DATASET EXCERPT ::
start

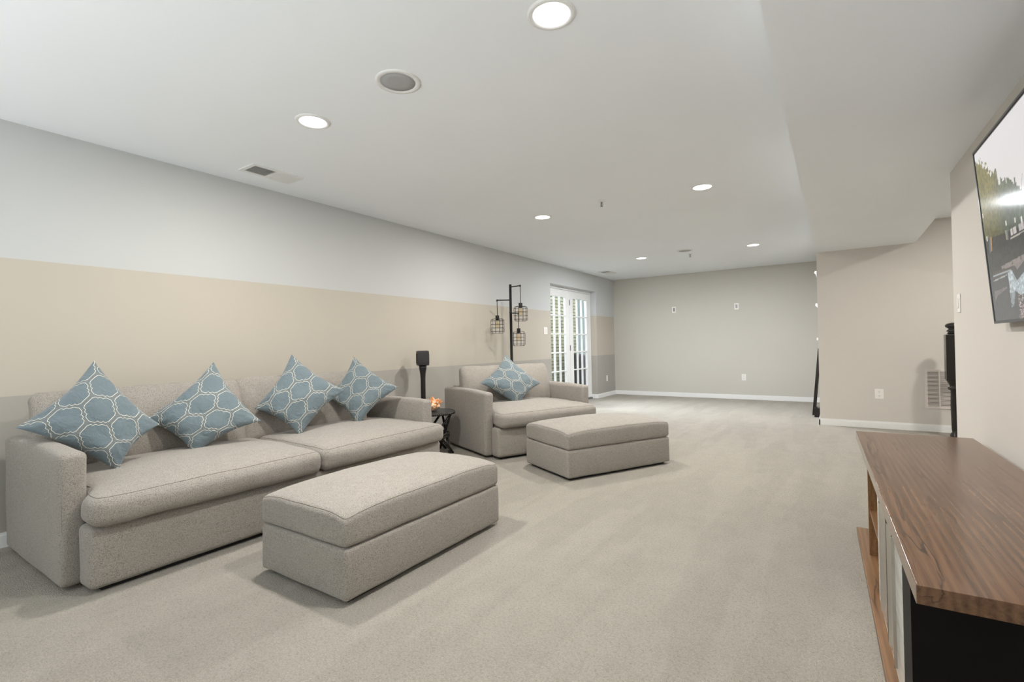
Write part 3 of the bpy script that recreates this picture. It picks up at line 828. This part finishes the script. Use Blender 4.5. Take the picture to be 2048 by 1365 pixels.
# attach height, arm direction and length, socket drop
for az, ze, ex, ey, drop in ((1.695, 1.695, -0.150, -0.100, 0.205), (1.868, 1.868, 0.185, -0.045, 0.228), (1.522, 1.522, 0.000, 0.185, 0.205)):
    ez = ze
    ar = link('arm', tb([(0, 0, az), (ex, ey, ez)], 0.0075, n=8), M['black_metal'], t, True)
    link('finial', lt([(0, 0.012), (0.010, 0.010), (0.011, -0.012), (0.005, -0.016), (0, -0.017)], n=12), M['black_metal'], ar, True, (ex, ey, ez))
    link('hanging_rod', tb([(ex, ey, ez - 0.012), (ex, ey, ez - drop)], 0.0048, n=8), M['cord'], ar, True)
    zt = ez - drop
    sk = link('socket', lt([(0, 0.004), (0.024, 0.002), (0.026, -0.006), (0.026, -0.045), (0.020, -0.062), (0, -0.062)], n=16), M['black_metal'], t, True, (ex, ey, zt))
    # cage
    R0, zc1, zc0 = 0.088, zt - 0.045, zt - 0.235
    bm = bmesh.new()
    for a in range(10):
        an = 2 * PI * a / 10; cx, sx = math.cos(an), math.sin(an)
        prof = [(0.022, zc1), (R0 - 0.02, zc1), (R0 - 0.006, zc1 - 0.006), (R0, zc1 - 0.02), (R0, zc0 + 0.02), (R0 - 0.006, zc0 + 0.006), (R0 - 0.02, zc0), (0.0, zc0)]
        tube(bm, [(ex + r * cx, ey + r * sx, z) for r, z in prof], 0.0021, n=5)
    for f in (0.13, 0.37, 0.62, 0.87):
        z = zc0 + (zc1 - zc0) * f
        tube(bm, [(ex + R0 * math.cos(2 * PI * i / 28), ey + R0 * math.sin(2 * PI * i / 28), z) for i in range(28)], 0.0021, n=5, closed=True)
    link('cage', bm, M['black_metal'], t, True)
    bl_ = link('bulb', lt([(0.012, -0.062), (0.015, -0.085), (0.030, -0.118), (0.031, -0.140), (0.022, -0.158), (0, -0.166)], n=20), M['bulb_glass'], t, True, (ex, ey, zt))
    link('filament', tb([(0.006 * math.cos(i * 1.9), 0.006 * math.sin(i * 1.9), -0.08 - i * 0.0045) for i in range(14)], 0.0012, n=4), M['brass'], bl_, True)

# ------------------------------------------------------------------ things behind the partition corner and at the stairs
t = thing('leaning_mirror', 'black framed mirror leaning behind the partition wall corner', 'mirror', (0, 0, 0))
def lean(z): return JX - 0.118 + (0.088) * z / 0.96     # outer face x at height z
bm = bmesh.new()
def leanbar(y0, y1, z0, z1, th=0.032):
    vs = []
    for z in (z0, z1):
        for x in (lean(z), lean(z) + th):
            for y in (y0, y1): vs.append(bm.verts.new((x, y, z)))
    for f in ((0, 1, 3, 2), (4, 6, 7, 5), (0, 4, 5, 1), (2, 3, 7, 6), (0, 2, 6, 4), (1, 5, 7, 3)): bm.faces.new([vs[i] for i in f])
leanbar(8.235, 8.275, 0.0, 0.96); leanbar(8.765, 8.805, 0.0, 0.96); leanbar(8.275, 8.765, 0, 0.04); leanbar(8.275, 8.765, 0.92, 0.96)
link('frame', bm, M['black_gloss'], t)
bm = bmesh.new(); leanbar(8.275, 8.765, 0.04, 0.92, 0.012); link('mirror_glass', bm, M['mirror'], t)
link('foot', bx(JX - 0.085, JX - 0.018, 8.02, 8.20, 0, 0.13, bevel=0.004), M['black_gloss'], t)
def bracket(label, z, d, h):
    t = thing('wall_bracket', label, 'bracket', (JX, 8.5, z), 0, 'white shelf brackets')
    bm = bmesh.new()
    prof = [(0, 0), (-d, 0), (-d - 0.006, -0.03), (-d * 0.8, -0.045), (-d * 0.55, -h * 0.5), (-d * 0.22, -h * 0.8), (0, -h)]
    A = [bm.verts.new((x, -0.02, z_)) for x, z_ in prof]; B = [bm.verts.new((x, 0.02, z_)) for x, z_ in prof]
    bm.faces.new(A); bm.faces.new(B[::-1])
    for i in range(len(prof)): bm.faces.new((A[i], A[(i + 1) % 7], B[(i + 1) % 7], B[i]))
    link('corbel', bm, M['trim'], t)
bracket('white wall bracket behind the partition corner, the highest of three', 2.10, 0.052, 0.20)
bracket('white wall bracket behind the partition corner, the middle of three', 1.62, 0.050, 0.13)
bracket('white wall bracket behind the partition corner, the lowest of three', 1.115, 0.045, 0.035)

t = thing('newel_post', 'dark turned newel post at the stairs behind the right wall corner', 'post', (1.045, 6.95, 0))
link('shaft', lt([(0.045, 0.0), (0.045, 0.04), (0.026, 0.07), (0.030, 0.10), (0.034, 0.35), (0.030, 0.50), (0.033, 0.515), (0.052, 0.530), (0.052, 0.545), (0.034, 0.555), (0.040, 0.575), (0.066, 0.625)], n=24), M['black_gloss'], t, True)
link('block', bx(-0.066, 0.066, -0.066, 0.066, 0.625, 1.115, bevel=0.006), M['black_gloss'], t)
link('finial', lt([(0.035, 1.115), (0.05, 1.125), (0.036, 1.140), (0.055, 1.150), (0.040, 1.165), (0.034, 1.175), (0.060, 1.195), (0.064, 1.212), (0.045, 1.232), (0, 1.242)], n=24), M['black_gloss'], t, True)
link('handrail', tb([(0.06, 0, 1.03), (0.30, 0, 1.05), (1.0, 0, 1.10)], 0.028, n=12), M['black_gloss'], t, True)

# ------------------------------------------------------------------ media console
ROT = D2(1.296)
t = thing('media_console', 'long low rustic brown media console along the right wall', 'media console', (0.142, 1.448, 0), ROT)
LT = 2.23
bm = bmesh.new(); box(bm, 0.002, 0.536, 0, LT, 0.4765, 0.52, bevel=0.001); tp = link('top', bm, M['wood_top'], t)
link('edge_banding', bx(0, 0.002, 0.0005, LT - 0.0005, 0.477, 0.5195), M['wood_edge'], tp)
link('plinth_board', bx(-0.0225, 0.50, 0.10, 1.905, 0.0, 0.031, bevel=0.0015), M['wood_inner'], t)
link('side_panel', bx(0.0085, 0.50, 0.165, 0.315, 0.031, 0.4765, bevel=0.001), M['black_side'], t)
link('side_panel', bx(0.0085, 0.50, 1.500, 1.522, 0.031, 0.4765), M['wood_inner'], t)
link('back_panel', bx(0.470, 0.485, 0.315, 1.500, 0.031, 0.4765), M['wood_inner'], t)
link('divider', bx(0.012, 0.47, 1.020, 1.036, 0.031, 0.4765), M['wood_inner'], t)
link('shelf', bx(0.014, 0.47, 1.036, 1.500, 0.235, 0.251), M['wood_inner'], t)
link('shelf', bx(0.014, 0.47, 1.036, 1.500, 0.430, 0.444), M['wood_inner'], t)
link('shelf', bx(0.03, 0.47, 0.315, 1.020, 0.235, 0.251), M['wood_inner'], t)
def cab_door(y0, y1, hy0, hy1):
    d = link('cabinet_door', bx(0.0075, 0.0255, y0, y1, 0.036, 0.472, bevel=0.001), M['wood_white'], t)
    # vertical concave pull with bright lips
    bm = bmesh.new(); prof = []
    n = 10; dep = 0.007
    for i in range(n + 1):
        f = i / n; prof.append((0.0075 - 0.0015 - dep * (1 - math.sin(PI * f)), hy0 + (hy1 - hy0) * f))
    A = [bm.verts.new((x, y, 0.062)) for x, y in prof]; B = [bm.verts.new((x, y, 0.470)) for x, y in prof]
    A2 = [bm.verts.new((0.0075, y, 0.062)) for x, y in (prof[0], prof[-1])]; B2 = [bm.verts.new((0.0075, y, 0.470)) for x, y in (prof[0], prof[-1])]
    for i in range(n): bm.faces.new((A[i], A[i + 1], B[i + 1], B[i]))
    bm.faces.new((A2[0], A[0], B[0], B2[0])); bm.faces.new((A[-1], A2[1], B2[1], B[-1]))
    bm.faces.new([A2[0]] + A[:] + [A2[1]]); bm.faces.new([B2[1]] + B[::-1] + [B2[0]])
    link('pull', bm, M['chrome'], d)
cab_door(0.317, 0.612, 0.470, 0.606)
cab_door(0.618, 1.018, 0.624, 0.86)

# ------------------------------------------------------------------ television
TVL, TVH = 1.450, 0.840
TVo = Vector((0.640, 3.235, 1.148)); U_ = Vector((0.0159, -1, 0)).normalized(); V_ = Vector((-0.061, 0, 0.838)).normalized()
Nn = U_.cross(V_).normalized()
if Nn.x > 0: Nn = -Nn
# local frame: x = along the width, y = up, z = out of the screen
tvM = Matrix(((U_.x, V_.x, Nn.x, TVo.x), (U_.y, V_.y, Nn.y, TVo.y), (U_.z, V_.z, Nn.z, TVo.z), (0, 0, 0, 1)))
tv = thing('television', 'large wall-mounted flat television showing trees above a town waterfront', 'television')
tv.matrix_world = tvM
bm = bmesh.new(); b_ = 0.009
box(bm, 0, TVL, 0, b_ * 1.2, -0.026, 0.003); box(bm, 0, TVL, TVH - b_, TVH, -0.026, 0.003)
box(bm, 0, b_, b_ * 1.2, TVH - b_, -0.026, 0.003); box(bm, TVL - b_, TVL, b_ * 1.2, TVH - b_, -0.026, 0.003)
link('bezel', bm, M['tv_frame'], tv)
link('back_housing', bx(0.02, TVL - 0.02, 0.02, TVH - 0.02, -0.030, -0.008), M['black_plastic'], tv)
link('wall_mount', bx(0.55, 0.90, 0.25, 0.50, -0.066, -0.030), M['black_metal'], tv)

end

GIVEN TASK ::
Write out the lines from the start of the material to the line with "link('filament', tb([(0.006 *", inclusive and exactly. Skip the pictures.

TASK OUTPUT ::
Write part 3 of the bpy script that recreates this picture. It picks up at line 828. This part finishes the script. Use Blender 4.5. Take the picture to be 2048 by 1365 pixels.
# attach height, arm direction and length, socket drop
for az, ze, ex, ey, drop in ((1.695, 1.695, -0.150, -0.100, 0.205), (1.868, 1.868, 0.185, -0.045, 0.228), (1.522, 1.522, 0.000, 0.185, 0.205)):
    ez = ze
    ar = link('arm', tb([(0, 0, az), (ex, ey, ez)], 0.0075, n=8), M['black_metal'], t, True)
    link('finial', lt([(0, 0.012), (0.010, 0.010), (0.011, -0.012), (0.005, -0.016), (0, -0.017)], n=12), M['black_metal'], ar, True, (ex, ey, ez))
    link('hanging_rod', tb([(ex, ey, ez - 0.012), (ex, ey, ez - drop)], 0.0048, n=8), M['cord'], ar, True)
    zt = ez - drop
    sk = link('socket', lt([(0, 0.004), (0.024, 0.002), (0.026, -0.006), (0.026, -0.045), (0.020, -0.062), (0, -0.062)], n=16), M['black_metal'], t, True, (ex, ey, zt))
    # cage
    R0, zc1, zc0 = 0.088, zt - 0.045, zt - 0.235
    bm = bmesh.new()
    for a in range(10):
        an = 2 * PI * a / 10; cx, sx = math.cos(an), math.sin(an)
        prof = [(0.022, zc1), (R0 - 0.02, zc1), (R0 - 0.006, zc1 - 0.006), (R0, zc1 - 0.02), (R0, zc0 + 0.02), (R0 - 0.006, zc0 + 0.006), (R0 - 0.02, zc0), (0.0, zc0)]
        tube(bm, [(ex + r * cx, ey + r * sx, z) for r, z in prof], 0.0021, n=5)
    for f in (0.13, 0.37, 0.62, 0.87):
        z = zc0 + (zc1 - zc0) * f
        tube(bm, [(ex + R0 * math.cos(2 * PI * i / 28), ey + R0 * math.sin(2 * PI * i / 28), z) for i in range(28)], 0.0021, n=5, closed=True)
    link('cage', bm, M['black_metal'], t, True)
    bl_ = link('bulb', lt([(0.012, -0.062), (0.015, -0.085), (0.030, -0.118), (0.031, -0.140), (0.022, -0.158), (0, -0.166)], n=20), M['bulb_glass'], t, True, (ex, ey, zt))
    link('filament', tb([(0.006 * math.cos(i * 1.9), 0.006 * math.sin(i * 1.9), -0.08 - i * 0.0045) for i in range(14)], 0.0012, n=4), M['brass'], bl_, True)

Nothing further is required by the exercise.